The day after Yom Kippur, the 11th of Tishrei, Moses was commanded by G-d to tell the Jewish people to build a Mishkan, a Tabernacle, in which G-d could rest His Divine Presence amongst the people. On the 12th and 13th days of Tishrei, the people brought in their donations of gold and silver and other raw materials for the building of the Mishkan. On the 14th of Tishrei, Moses distributed all the materials among the various craftsmen. On the 15th day of Tishrei, the actual building of the Tabernacle began – and at that very moment, the long-awaited Clouds of Glory once again enveloped the Jewish people – signifying that the their repentance was fully accepted by G-d and that He truly found favor in their eyes.

It is for this reason, explains the Vilna Gaon, that each year, on the 15th day of the month of Tishrei, we commemorate the miracle of the Clouds of Glory by celebrating the holiday of Sukkos. It is not the miracle itself that we are remembering – after all, it was just one of three miracles that the Jews experienced immediately upon leaving Egypt in the spring. Rather it is the return of the departed Clouds of Glory in the fall on the 15th of Tishrei that we remember and celebrate each year – as it represents the third and most important stage of our love relationship with G-d – the fact that He “found favor” in us and loved us the same as before even though we had sinned to Him.

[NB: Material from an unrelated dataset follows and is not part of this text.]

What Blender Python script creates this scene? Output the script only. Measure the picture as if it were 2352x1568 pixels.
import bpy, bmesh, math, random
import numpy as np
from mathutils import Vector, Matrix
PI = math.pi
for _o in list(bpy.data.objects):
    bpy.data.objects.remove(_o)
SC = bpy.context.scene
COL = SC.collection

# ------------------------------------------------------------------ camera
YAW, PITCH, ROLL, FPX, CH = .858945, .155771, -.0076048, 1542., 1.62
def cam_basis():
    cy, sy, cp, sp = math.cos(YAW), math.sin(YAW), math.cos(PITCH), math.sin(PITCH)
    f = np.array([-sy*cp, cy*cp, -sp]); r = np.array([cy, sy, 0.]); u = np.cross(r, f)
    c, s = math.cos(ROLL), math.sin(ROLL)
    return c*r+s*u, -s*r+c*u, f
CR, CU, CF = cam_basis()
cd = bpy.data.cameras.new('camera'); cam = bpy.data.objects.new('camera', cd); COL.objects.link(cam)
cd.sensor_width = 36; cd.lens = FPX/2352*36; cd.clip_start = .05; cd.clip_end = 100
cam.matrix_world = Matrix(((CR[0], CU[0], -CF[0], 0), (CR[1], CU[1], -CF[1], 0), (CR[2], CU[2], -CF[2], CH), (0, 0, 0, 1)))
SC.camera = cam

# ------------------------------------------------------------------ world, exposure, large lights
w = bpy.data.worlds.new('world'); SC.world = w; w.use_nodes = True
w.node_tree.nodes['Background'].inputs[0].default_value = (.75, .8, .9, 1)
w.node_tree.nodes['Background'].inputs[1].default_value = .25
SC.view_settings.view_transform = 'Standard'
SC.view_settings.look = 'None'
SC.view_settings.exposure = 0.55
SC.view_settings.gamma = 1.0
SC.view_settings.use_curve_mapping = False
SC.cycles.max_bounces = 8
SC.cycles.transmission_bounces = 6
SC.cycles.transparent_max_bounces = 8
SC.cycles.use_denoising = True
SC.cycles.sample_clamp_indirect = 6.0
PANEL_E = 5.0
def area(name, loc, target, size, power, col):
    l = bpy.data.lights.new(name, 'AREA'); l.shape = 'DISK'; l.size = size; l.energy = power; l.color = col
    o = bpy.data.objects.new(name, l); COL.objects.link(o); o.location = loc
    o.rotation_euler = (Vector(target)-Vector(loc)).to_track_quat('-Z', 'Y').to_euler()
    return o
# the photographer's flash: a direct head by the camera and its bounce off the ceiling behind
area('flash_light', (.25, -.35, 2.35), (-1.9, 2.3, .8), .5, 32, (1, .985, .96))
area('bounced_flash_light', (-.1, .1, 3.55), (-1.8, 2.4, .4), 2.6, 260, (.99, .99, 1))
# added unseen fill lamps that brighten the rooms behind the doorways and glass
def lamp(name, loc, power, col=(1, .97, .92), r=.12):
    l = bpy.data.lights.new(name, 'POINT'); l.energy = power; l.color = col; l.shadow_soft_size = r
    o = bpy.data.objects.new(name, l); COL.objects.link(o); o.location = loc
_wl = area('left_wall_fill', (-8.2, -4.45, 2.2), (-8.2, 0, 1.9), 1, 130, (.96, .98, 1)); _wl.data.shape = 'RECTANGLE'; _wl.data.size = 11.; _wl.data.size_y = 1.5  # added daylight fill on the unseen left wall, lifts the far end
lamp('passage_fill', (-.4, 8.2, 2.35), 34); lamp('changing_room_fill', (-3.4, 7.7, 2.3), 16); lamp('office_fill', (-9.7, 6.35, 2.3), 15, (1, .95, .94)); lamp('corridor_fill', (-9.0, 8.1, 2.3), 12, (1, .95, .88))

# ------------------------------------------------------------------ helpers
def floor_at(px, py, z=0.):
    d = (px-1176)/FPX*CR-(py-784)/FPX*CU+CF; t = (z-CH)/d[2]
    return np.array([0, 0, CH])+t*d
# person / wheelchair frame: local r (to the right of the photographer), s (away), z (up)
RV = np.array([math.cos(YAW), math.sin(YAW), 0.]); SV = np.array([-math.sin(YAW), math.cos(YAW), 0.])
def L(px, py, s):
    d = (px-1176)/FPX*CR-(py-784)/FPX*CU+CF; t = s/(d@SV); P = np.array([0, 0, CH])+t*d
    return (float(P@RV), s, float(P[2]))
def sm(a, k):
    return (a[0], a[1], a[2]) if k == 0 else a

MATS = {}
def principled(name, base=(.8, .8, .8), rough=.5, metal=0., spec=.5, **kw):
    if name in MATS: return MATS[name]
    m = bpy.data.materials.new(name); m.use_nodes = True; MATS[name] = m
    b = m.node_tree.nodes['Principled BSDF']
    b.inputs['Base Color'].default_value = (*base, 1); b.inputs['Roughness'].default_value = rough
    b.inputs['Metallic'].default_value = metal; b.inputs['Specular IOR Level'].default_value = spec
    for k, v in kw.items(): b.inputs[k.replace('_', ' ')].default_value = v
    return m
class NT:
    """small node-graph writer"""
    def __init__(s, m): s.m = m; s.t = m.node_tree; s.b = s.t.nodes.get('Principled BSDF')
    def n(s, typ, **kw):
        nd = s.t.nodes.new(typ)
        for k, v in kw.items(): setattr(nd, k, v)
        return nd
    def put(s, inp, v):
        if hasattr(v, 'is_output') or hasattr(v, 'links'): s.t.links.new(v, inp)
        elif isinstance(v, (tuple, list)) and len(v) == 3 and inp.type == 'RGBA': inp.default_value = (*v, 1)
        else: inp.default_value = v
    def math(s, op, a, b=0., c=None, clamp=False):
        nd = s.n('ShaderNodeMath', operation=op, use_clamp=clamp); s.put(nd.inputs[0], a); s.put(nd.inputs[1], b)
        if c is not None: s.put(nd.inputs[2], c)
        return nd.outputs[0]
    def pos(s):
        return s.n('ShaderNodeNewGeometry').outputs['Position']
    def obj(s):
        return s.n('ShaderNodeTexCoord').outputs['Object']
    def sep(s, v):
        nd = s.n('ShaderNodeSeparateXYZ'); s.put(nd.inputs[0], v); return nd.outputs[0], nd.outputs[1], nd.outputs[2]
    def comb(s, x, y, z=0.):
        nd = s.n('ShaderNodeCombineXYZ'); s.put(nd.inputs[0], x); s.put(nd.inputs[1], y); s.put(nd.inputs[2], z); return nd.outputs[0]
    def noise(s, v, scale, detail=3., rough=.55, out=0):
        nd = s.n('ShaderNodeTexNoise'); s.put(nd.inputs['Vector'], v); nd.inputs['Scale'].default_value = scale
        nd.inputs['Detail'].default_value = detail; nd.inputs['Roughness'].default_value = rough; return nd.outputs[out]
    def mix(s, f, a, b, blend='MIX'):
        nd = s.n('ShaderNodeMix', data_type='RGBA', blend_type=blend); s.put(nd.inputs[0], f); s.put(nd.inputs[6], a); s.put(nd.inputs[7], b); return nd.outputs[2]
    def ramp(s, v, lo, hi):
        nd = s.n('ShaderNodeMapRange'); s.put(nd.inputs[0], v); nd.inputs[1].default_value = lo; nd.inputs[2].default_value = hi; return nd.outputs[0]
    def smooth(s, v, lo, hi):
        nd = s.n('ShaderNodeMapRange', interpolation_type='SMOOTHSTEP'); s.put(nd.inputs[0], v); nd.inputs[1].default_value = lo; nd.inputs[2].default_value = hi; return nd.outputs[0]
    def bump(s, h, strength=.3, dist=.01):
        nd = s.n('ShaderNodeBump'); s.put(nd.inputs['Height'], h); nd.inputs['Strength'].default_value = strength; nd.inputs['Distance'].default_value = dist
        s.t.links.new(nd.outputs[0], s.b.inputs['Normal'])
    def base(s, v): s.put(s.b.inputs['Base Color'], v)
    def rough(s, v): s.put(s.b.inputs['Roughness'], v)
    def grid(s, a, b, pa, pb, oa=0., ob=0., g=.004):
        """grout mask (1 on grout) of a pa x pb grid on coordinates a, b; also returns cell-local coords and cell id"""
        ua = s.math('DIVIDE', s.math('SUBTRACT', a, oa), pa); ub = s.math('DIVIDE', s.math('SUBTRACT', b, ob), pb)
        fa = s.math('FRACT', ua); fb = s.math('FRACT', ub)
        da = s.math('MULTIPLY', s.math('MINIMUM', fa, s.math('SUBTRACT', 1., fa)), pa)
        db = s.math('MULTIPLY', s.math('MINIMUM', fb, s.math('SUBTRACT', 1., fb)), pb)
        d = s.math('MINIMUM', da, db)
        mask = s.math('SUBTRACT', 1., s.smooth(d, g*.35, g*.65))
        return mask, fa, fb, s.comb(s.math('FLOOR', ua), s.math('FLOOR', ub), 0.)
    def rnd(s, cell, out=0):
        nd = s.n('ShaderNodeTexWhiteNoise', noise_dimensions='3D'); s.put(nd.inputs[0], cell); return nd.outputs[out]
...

Therein lies the reason why the Festival of Sukkos, above all other holidays, is called “the Time of our Joy”. This is because there is no greater joy than knowing and feeling that G-d loves us – and will always take us back and cherish us the same as before – so long as we do our best to come back to him.

This Wednesday evening, as Jews all around the world sit in their Sukkahs enveloped once again in G-d’s protective and loving embrace, may we all merit to feel the true joy that is the essence of the holiday of Sukkos – the joy of knowing and experiencing G-d’s unconditional love. Amen.